CHALLENGE:
Pick out the lines in the listing below that contain the word "this" and copy them.

#### TASK MATERIAL ####

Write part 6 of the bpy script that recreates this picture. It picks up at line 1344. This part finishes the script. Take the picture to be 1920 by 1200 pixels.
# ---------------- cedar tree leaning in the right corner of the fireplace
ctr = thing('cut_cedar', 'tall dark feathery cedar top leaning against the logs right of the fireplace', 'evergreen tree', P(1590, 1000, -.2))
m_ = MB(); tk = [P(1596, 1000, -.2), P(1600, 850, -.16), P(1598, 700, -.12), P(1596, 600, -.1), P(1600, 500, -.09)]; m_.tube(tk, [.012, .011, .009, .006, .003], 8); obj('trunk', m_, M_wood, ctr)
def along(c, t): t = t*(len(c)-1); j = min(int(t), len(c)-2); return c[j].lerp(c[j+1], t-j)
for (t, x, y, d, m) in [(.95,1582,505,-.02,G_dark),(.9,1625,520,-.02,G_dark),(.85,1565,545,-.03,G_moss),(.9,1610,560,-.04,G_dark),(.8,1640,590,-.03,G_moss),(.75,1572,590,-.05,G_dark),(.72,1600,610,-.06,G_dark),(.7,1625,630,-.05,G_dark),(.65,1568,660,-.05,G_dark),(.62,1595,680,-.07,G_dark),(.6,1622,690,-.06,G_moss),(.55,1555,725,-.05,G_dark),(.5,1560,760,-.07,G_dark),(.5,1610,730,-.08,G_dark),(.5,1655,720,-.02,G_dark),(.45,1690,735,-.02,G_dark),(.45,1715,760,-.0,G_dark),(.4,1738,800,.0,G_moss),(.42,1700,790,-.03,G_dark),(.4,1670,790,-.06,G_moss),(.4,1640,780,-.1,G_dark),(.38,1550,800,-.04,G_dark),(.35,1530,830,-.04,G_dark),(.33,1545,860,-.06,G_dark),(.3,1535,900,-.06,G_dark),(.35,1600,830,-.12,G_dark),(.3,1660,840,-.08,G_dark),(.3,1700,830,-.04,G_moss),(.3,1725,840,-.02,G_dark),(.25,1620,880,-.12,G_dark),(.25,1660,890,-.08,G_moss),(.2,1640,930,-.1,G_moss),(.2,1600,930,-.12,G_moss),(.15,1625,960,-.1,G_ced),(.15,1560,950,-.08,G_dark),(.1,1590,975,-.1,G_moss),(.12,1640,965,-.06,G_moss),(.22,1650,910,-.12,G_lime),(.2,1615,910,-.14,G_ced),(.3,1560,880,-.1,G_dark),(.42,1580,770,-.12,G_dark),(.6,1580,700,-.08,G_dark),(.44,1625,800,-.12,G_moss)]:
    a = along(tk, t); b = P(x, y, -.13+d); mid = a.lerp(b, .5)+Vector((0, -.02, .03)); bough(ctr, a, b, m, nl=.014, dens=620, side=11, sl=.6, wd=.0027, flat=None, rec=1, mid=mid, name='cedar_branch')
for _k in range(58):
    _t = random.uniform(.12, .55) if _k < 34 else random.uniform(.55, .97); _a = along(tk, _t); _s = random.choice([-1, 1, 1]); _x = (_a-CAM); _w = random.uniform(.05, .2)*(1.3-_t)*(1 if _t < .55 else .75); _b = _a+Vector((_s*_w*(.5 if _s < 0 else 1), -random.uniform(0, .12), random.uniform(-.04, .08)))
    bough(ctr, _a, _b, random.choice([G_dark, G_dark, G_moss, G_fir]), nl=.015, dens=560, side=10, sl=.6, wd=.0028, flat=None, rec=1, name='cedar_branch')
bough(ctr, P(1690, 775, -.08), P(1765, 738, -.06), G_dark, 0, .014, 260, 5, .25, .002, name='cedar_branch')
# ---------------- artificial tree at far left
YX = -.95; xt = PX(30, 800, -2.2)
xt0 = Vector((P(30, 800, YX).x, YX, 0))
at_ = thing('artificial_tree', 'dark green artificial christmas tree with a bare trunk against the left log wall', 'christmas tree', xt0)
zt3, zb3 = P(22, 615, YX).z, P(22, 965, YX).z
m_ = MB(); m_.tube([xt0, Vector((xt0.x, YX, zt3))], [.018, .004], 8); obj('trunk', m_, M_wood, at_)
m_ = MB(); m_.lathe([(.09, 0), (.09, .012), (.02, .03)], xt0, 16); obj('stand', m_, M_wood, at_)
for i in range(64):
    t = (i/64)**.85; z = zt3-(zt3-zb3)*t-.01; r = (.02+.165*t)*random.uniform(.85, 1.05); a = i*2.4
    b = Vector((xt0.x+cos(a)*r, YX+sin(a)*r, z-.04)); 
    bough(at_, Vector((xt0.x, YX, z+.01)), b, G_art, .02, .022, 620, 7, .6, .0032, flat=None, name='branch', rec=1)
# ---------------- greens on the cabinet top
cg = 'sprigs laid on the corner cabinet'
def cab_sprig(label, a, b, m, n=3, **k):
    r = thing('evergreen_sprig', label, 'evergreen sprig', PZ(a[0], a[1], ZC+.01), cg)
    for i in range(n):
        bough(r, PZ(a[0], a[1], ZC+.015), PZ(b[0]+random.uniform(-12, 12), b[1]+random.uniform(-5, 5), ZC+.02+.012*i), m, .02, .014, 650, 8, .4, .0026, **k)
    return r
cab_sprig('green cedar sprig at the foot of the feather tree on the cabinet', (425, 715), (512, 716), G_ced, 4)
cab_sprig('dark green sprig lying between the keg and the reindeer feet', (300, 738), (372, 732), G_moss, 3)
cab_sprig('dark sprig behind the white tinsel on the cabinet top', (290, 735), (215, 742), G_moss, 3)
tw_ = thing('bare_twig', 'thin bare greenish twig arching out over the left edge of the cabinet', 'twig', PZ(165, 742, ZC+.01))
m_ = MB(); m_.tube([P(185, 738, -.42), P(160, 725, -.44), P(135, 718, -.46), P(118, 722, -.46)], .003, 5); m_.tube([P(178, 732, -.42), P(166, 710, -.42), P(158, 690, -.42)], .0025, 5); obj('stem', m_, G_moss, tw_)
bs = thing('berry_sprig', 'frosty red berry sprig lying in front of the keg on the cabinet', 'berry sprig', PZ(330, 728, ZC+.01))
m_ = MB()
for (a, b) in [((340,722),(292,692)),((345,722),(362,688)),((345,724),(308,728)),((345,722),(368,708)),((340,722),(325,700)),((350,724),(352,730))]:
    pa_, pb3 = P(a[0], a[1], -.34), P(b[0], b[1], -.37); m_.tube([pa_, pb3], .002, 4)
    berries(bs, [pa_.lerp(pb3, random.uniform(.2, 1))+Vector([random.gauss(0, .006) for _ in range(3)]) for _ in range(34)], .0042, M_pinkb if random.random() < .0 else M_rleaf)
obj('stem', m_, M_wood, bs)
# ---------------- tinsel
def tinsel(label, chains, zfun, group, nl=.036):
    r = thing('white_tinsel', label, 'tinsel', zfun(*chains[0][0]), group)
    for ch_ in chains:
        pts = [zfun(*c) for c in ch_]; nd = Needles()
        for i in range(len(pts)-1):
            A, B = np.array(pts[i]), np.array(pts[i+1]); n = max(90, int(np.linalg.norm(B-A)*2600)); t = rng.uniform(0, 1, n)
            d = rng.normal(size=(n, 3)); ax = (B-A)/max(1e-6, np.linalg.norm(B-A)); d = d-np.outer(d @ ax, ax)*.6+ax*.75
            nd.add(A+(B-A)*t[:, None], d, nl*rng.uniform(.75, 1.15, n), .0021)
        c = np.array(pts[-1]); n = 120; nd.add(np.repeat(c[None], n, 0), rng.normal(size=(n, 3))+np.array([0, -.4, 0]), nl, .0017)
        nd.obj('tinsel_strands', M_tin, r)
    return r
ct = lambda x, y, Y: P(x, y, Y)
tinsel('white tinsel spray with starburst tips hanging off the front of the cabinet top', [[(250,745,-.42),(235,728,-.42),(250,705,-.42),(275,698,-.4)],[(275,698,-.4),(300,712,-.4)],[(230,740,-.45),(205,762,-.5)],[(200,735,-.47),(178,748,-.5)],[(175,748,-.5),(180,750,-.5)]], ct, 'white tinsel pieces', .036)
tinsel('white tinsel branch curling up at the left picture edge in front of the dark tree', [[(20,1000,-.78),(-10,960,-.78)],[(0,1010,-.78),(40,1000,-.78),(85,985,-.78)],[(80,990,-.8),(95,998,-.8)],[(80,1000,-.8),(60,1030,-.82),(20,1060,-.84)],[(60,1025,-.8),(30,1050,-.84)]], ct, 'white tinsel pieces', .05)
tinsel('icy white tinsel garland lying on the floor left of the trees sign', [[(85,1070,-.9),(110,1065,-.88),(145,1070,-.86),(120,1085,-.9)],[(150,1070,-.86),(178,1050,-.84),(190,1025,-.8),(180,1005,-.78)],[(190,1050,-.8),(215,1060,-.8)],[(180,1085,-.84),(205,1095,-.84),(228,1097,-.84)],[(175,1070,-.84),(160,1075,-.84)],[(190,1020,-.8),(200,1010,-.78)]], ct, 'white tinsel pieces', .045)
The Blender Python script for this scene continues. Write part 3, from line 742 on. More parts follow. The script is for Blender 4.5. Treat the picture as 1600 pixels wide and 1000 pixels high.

####

EXERCISE RESPONSE:
Write part 6 of the bpy script that recreates this picture. It picks up at line 1344. This part finishes the script. Take the picture to be 1920 by 1200 pixels.
The Blender Python script for this scene continues. Write part 3, from line 742 on. More parts follow. The script is for Blender 4.5. Treat the picture as 1600 pixels wide and 1000 pixels high.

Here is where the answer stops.